SBP Governor said the growth in credit to private businesses has been higher during H1-FY13 compared to the corresponding period of last year. Private businesses availed Rs 154 billion during H1-FY13 as opposed to only Rs 85 billion during H1-FY12. He said, that this could be because of declining interest rates and moderation in accumulation of Non Performing Loans (NPLs). "Since the beginning of FY13, the average lending rate has decreased by 204 basis points to 11.3 percent in December 2012. Similarly, the NPLs to advances ratio has declined to 15.5 percent in September 2012 from 16.7 percent in September 2011," he said.
He said the GDP growth in Pakistan is expected to remain just below 4 percent in FY13. "The fundamental reasons for this likely outcome are the prolonged and severe crisis in the energy sector and worsening law and order conditions in the country," he explained.
Anwar noted the main reason for large borrowing requirements from the banking system is the structurally high fiscal deficit and low level of external financing the estimates from the financing side of fiscal accounts indicate a deficit of 2.7 percent of GDP during H1-FY13. "Given a growth of 8.8 percent in the tax collection of the FBR during the first five months and strong seasonality of higher fiscal deficits in the second half of a fiscal year, the budgeted fiscal deficit target of 4.7 percent of GDP for FY13 is projected to be missed by a wide margin," he anticipated.

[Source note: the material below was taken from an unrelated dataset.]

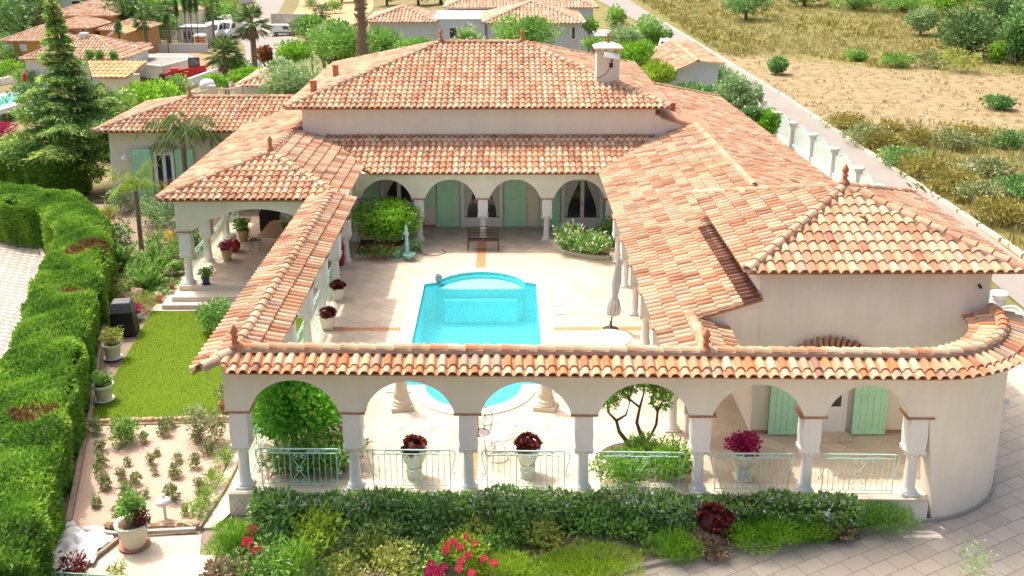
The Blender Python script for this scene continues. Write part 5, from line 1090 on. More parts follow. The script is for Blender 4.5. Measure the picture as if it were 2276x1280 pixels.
# ================================================================ FRONT PLANTING AND DRIVE
m=MB(); K=pxpath(-.55,[(1250,1300),(1350,1275),(1500,1243),(1640,1213),(1800,1185),(1920,1172),(2030,1163)])
m.tube(K,.07,4); tag(m.build('drive_kerb','concrete'),'low stone kerb between the front planting and the paved drive','kerb')
P=[(-6.3,17.0),(-6.3,20.5),(9.4,20.2)]+[(p.x,p.y) for p in K[::-1]]+[(0,17.0)]
area('planting_bed',-.56,P,'earth_bed',px=False,th=.1)
P=[(p.x,p.y) for p in K]+[(9.5,20.3),(10.5,20.6),(11.4,21.3),(12.0,22.3),(12.2,24),(12.2,30),(17.2,30),(17.2,10),(0,10),(0,17.5)]
tag(MB().prism(P,-.68,-.60).build('drive_paving','drive_paving'),kind='structure')
FB=[('juniper','bright green juniper mound at the left end of the front bed','shrub',520,1240,.95,.75,'leaf_bright',.14),('dry_shrub','brown dry tuft below the left juniper','shrub',505,1300,.8,.45,'leaf_dry',.12),
('lily','tall leafy lily stand in front of the hedge near the left','lily',620,1180,.9,.95,'leaf_mid',.15),('shrub','yellow green leafy shrub left of centre in the front bed','shrub',700,1230,1.0,.9,'leaf_lime',.13),('shrub','blue green fern like shrub under the first column','shrub',600,1225,.9,.7,'leaf_dark',.12),
('shrub','soft green shrub at the bottom edge left of the iris','shrub',590,1295,1.2,.75,'leaf_mid',.11),('iris','fan of strap leaves at the bottom edge','iris',670,1290,.8,.75,'leaf_bright',.38),('shrub','grey green rose foliage below the second arch','shrub',820,1225,1.3,.75,'leaf_variegated',.11),
('shrub','yellow variegated shrub left of the dry hollow','shrub',845,1245,1.0,.65,'leaf_yellow',.10),('shrub','yellow variegated shrub at the bottom centre left','shrub',880,1298,1.1,.7,'leaf_yellow',.10),('shrub','small yellow shrub at the bottom edge near the iris','shrub',770,1290,.7,.55,'leaf_yellow',.10),
('shrub','feathery green shrub below the third column','shrub',985,1200,1.1,.8,'leaf_dark',.11),('shrub','yellow tipped shrub right of the third column','shrub',1060,1195,1.0,.75,'leaf_yellow',.10),('shrub','green rose foliage under the third railing','shrub',1140,1205,1.1,.75,'leaf_mid',.10),
('shrub','yellow flecked shrub below the fourth column','shrub',1215,1215,1.0,.6,'leaf_yellow',.10),('shrub','blue green shrub in front of the hedge under the fourth railing','shrub',1320,1200,1.0,.7,'leaf_mid',.10),('shrub','soft green bush to the right of the blue green shrub','shrub',1400,1205,.8,.65,'leaf_mid',.10),
('shrub','small feathery bush left of the brown succulent','shrub',1500,1190,.8,.6,'leaf_mid',.09),('juniper','vivid green low juniper at the bottom centre','shrub',1120,1290,1.3,.4,'leaf_lime',.14),('juniper','long vivid low juniper along the kerb','shrub',1310,1272,1.9,.4,'leaf_lime',.14),
('juniper','rounded bright juniper on the kerb left of the white pots','shrub',1495,1240,1.0,.5,'leaf_bright',.14),('dry_shrub','pinkish dry tuft under the white pot','shrub',1575,1225,.8,.35,'leaf_dry',.10),('juniper','wide bright juniper below the dark succulent pots','shrub',1680,1215,1.5,.55,'leaf_bright',.15),
('juniper','bright juniper running right along the kerb','shrub',1790,1195,1.2,.5,'leaf_bright',.15),('dry_shrub','brown tuft between the kerb junipers at the right','shrub',1850,1188,.7,.35,'leaf_dry',.10),('juniper','dark green juniper at the right end of the bed against the curved wall','shrub',1965,1180,1.3,.55,'leaf_mid',.15),
('shrub','low plant with pale flowers at the bottom of the bed','shrub',960,1290,.9,.4,'leaf_mid',.09),('shrub','green rose foliage behind the red flowering bush','shrub',1090,1235,.9,.6,'leaf_mid',.10),('shrub','tiny dark shrub beside the hollow in the bed','shrub',930,1240,.5,.35,'leaf_dark',.09)]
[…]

The SBP Governor said the sources of consistently high fiscal deficit are well known - low tax base and evasion together with subsidies to the loss-making Public Sector Enterprises (PSEs) and the energy sector. "Due to a continuous increase in short term borrowings at a very rapid pace, the share of interest payments in current expenditures has also risen quite sharply in the last few years. Thus, comprehensive initiatives are required to make the fiscal position sustainable and restore macroeconomic stability," he concluded.